Se hai letto “Possessione” e ne sei rimasto incantato,
la prima domanda che ti fai quando intraprendi la lettura de “Il libro dei
bambini” è: “ma che è successo?”. Perché c’è qualcosa che non va, è chiaro. Non
sai se questa sensazione venga da te, che hai aspettative troppo elevate, data
la genialità del primo romanzo della Byatt oppure se il problema stia.. nella
traduzione? Nell’edizione? Nella stessa scrittrice? Poi vai a controllare: i
traduttori sono gli stessi, la casa editrice - Einaudi – anche, ed è una tra le più serie.
Ma c’è qualcosa che stona, decisamente stona. Forse è il linguaggio che non va:
troppe ripetizioni, frasi come buttate lì, senza un nesso logico con la storia,
sembrano quasi aggiunte per errore, ma non sono essenziali. Troppe descrizioni
senza un perché. Termini arcaici e colti – il che va benissimo visto il
contesto della storia – che improvvisamente scadono in una parola o un’espressione
volgare.

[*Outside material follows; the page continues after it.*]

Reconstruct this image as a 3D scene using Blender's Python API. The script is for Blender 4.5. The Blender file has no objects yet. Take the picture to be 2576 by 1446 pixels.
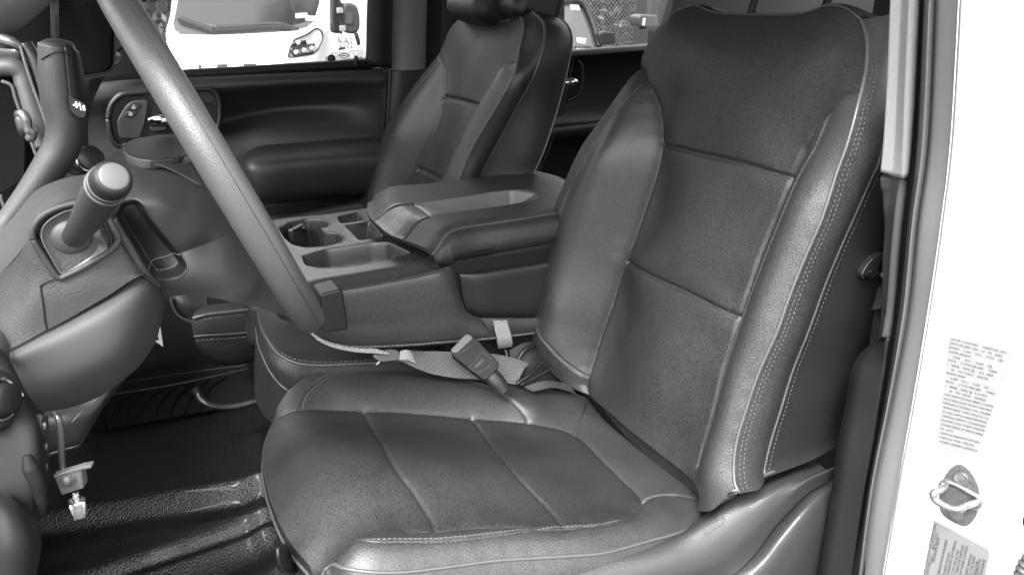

Anche quella, messa lì, a turbare l’equilibrio dell’intero passaggio,
come un sasso buttato in un lago altera la calma piatta dell’acqua. Non è che
mi scandalizzi, né il libro può definirsi volgare, ci mancherebbe! Ma uno ha la
sensazione che ci siano parole, espressioni, frasi, che sono fuori posto, come
se Mina, o Bocelli steccassero mentre cantano uno dei loro brani.
E poi, la storia è troppo lunga, un po’ noiosa, sembra
sempre lì lì per decollare, ma di fatto non lo fa mai (sono ancora a pagina
250, ne ho ancora circa 450, tutto può ancora cambiare). E non si sa bene dove
voglia andare a parare. “Possessione” era coinvolgente, appassionante,
linguisticamente perfetto, idealmente geniale. “Il libro dei bambini” non è all’altezza
del precedente: magari la Byatt ha perso un po’ del suo genio, oppure è stanca,
non ha più inventiva, o è invecchiata, anche se la letteratura non sempre risente
della vecchiaia. Che peccato. Non mi rimangono che 450 pagine da leggere, con
la speranza di ritrovare la Byatt di “Possessione”.